Yes, they did work on multiple RF oscillators, but the concept is to change the event into something you can easily measure and then record that instead of trying to turn the event into a varying battery signal right away.
I don’t think anybody fully appreciates the significance of the specification. Say you leave your electric torch (flashlight) on and unattended by accident. A couple of hours later you will need a trip to Tesco/7-Eleven to restore the flashlight (electric torch) to operation.
That wasn’t just an unfortunate accident. That was the show.
Send me a copy of it please. I’ll give you an FTP site to use.
<<<Sounds to me like a variable rate stroboscope might do the trick, as long as there is some way to make the oscillations visible.>>>
Talk about that. Shine a strobe light on the liquid? I think it’s valuable to solve the DC “unmoving” problem first since that’s the hard one. So there are no oscillations. The liquid has stopped in one state.
Then how about this for a solution? Put a point light source on one side of the jet and two photocells (or, more likely, phototransistors) on the other side, so that the light shines through the jet onto the photocells. As the jet oscillates from side to side, the light is refracted through the fluid, and falls more on one photocell than the other if the jet is further to one side than the other. That way, you get both steady-state and dynamic output by comparing the output from the two photocells.
That’s more better. Although you would think the curve was a straight line with quiescent at the center, it’s actually an “S” curve. Suppose the sensing beam overloads the system and overshoots the cell?

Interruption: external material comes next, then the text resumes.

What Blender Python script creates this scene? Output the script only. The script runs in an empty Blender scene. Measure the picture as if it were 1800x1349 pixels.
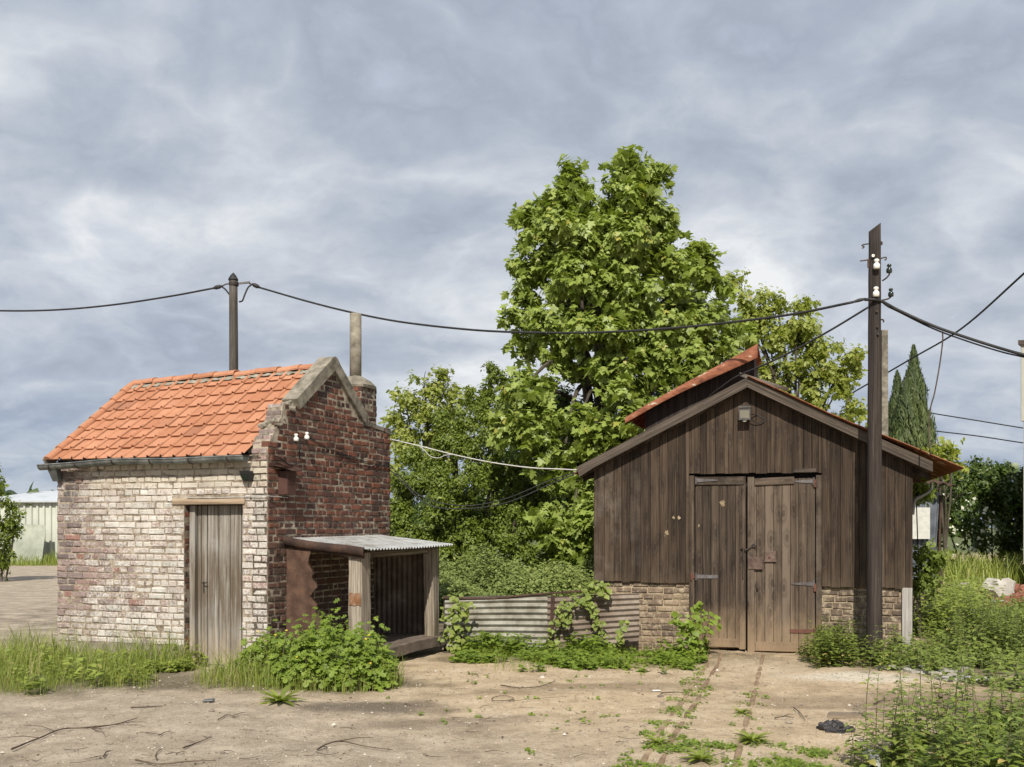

OK, you still can’t get that into Audacity. How about two DC to Frequency converters, one on one photothing and one on the other. Put one on Audacity left and the other on the right. That lets you record the event as standard audio tones.
Or how’s bout send two tones into the photothings. The photothings will change the sizes of the two signals versus light.
It’s a given that all this must be strictly temperature controlled. All these devices drift with temperature.